Pedimos “sinais” a Deus. E ele nos dá muitos sinais na nossa vida; mas não sabemos vê-los nem sabemos interpretá-los. O mundo e a história estão cheios de sinais de Deus. Um dos objetivos da “revisão de vida” é o de aprender uns dos outros a ver e a ler os sinais de Deus nos acontecimentos e na própria vida de cada um de nós. Deus trabalha no mundo. Nele é que o mistério pascal continua se realizando. Deus nos dá sinais, mas são sinais discretos e não espetaculares. É preciso ter muita serenidade para captar e entender os sinais de Deus na nossa vida e os sinais que estão ao nosso redor.
Deus está tão próximo de Deus. “Estava no mundo e o mundo não O conheceu”, escreveu são João (Jo 1,10). Deus continua atuando nos olhos dos que choram, nos que sofrem por serem justos, honestos, e verdadeiros; nos que trabalham pela paz apesar da resistência diante da reconciliação; em quantos trabalham pela erradicação da fome e da pobreza apesar da exploração e da corrupção de alguns grupos insensíveis às questões sociais; em todo o homem e a mulher que procuram Deus com coração sincero apesar das dores encontradas na vida. A sua vontade de rezar e de meditar a Palavra de Deus é sinal de que o Espírito de Deus continua atuando em você. O Espírito de Deus continua atuando em você quando reza por si e pelos outros; está em quantos estão sempre prontos para ajudar quem está em necessidade. Numa palavra, em tudo o que é bondade e amor, paz e bem porque tudo isto é reflexo e semente do sinal básico do sacramento perene do próprio Deus. Em tudo que aconteceu e acontece e acontecerá na nossa vida Deus quer nos dizer alguma coisa a respeito de nossa salvação, mas que nem sempre sabemos criar o silêncio para ouvir a mensagem de Deus. O silêncio é o vazio fecundo que possibilita a presença do Eterno, ou da Plenitude na nossa vida.

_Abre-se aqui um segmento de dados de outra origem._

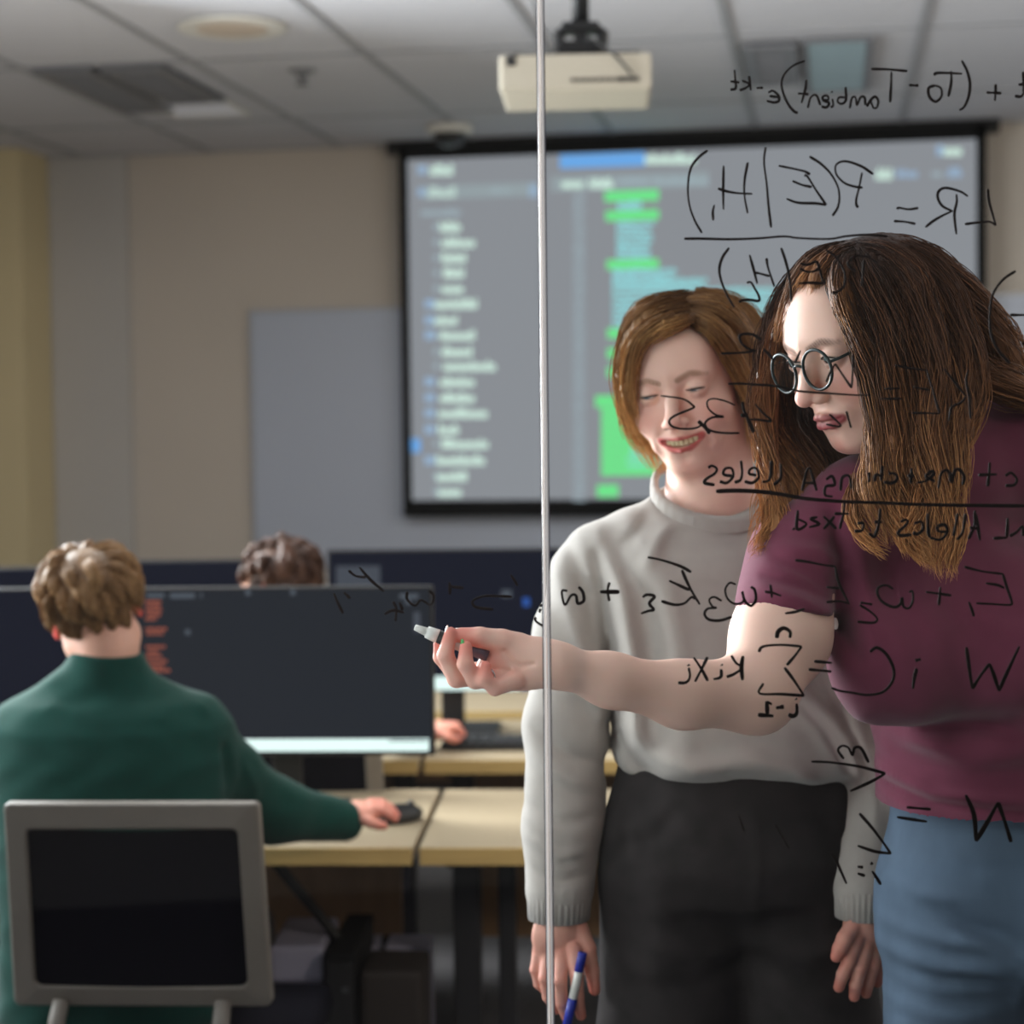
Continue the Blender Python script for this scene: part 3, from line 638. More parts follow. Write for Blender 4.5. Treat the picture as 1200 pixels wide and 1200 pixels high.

Jesus não quer que nossa fé se baseie unicamente nas coisas maravilhosas e sim na Sua Palavra: “Se vocês não vissem sinais, não acreditariam” (Jo 4,48). Temos sorte do dom da fé. Para crer em Jesus Cristo não necessitamos de milagres novos. Basta ter a fé, seremos felizes (Jo 20,29; cf. Hb 11,1). Sua ressurreição é suficiente para qualquer cristão. A ressurreição de Jesus é o maior de todos os milagres que nos leva a termos a esperança de que temos um futuro com Deus. A fé não é ciosa de provas exatas, nem se apoia em novas aparições nem em milagres espetaculares ou em revelações pessoais. Jesus já nos felicitou: “Felizes os que creem sem terem visto” (Jo 20,29). Deus está muito mais no nosso coração do que na nossa cabeça. O coração sente aquilo que os olhos não veem. Deus cabe no nosso coração e não na nossa cabeça.
O Concilio Vaticano II, através de um dos seus
famosos documentos, chamado Gaudium et Spes, afirma: “é dever
da Igreja investigar a todo o momento os sinais dos tempos, e interpretá-los à
luz do Evangelho; para que assim possa responder, de modo adaptado em cada
geração, às eternas perguntas dos homens acerca do sentido da vida presente e
da vida futura, e da relação entre ambas. É, por isso, necessário conhecer e
compreender o mundo em que vivemos, as suas esperanças e aspirações, e o seu
caráter tantas vezes dramático” (GS, no.4).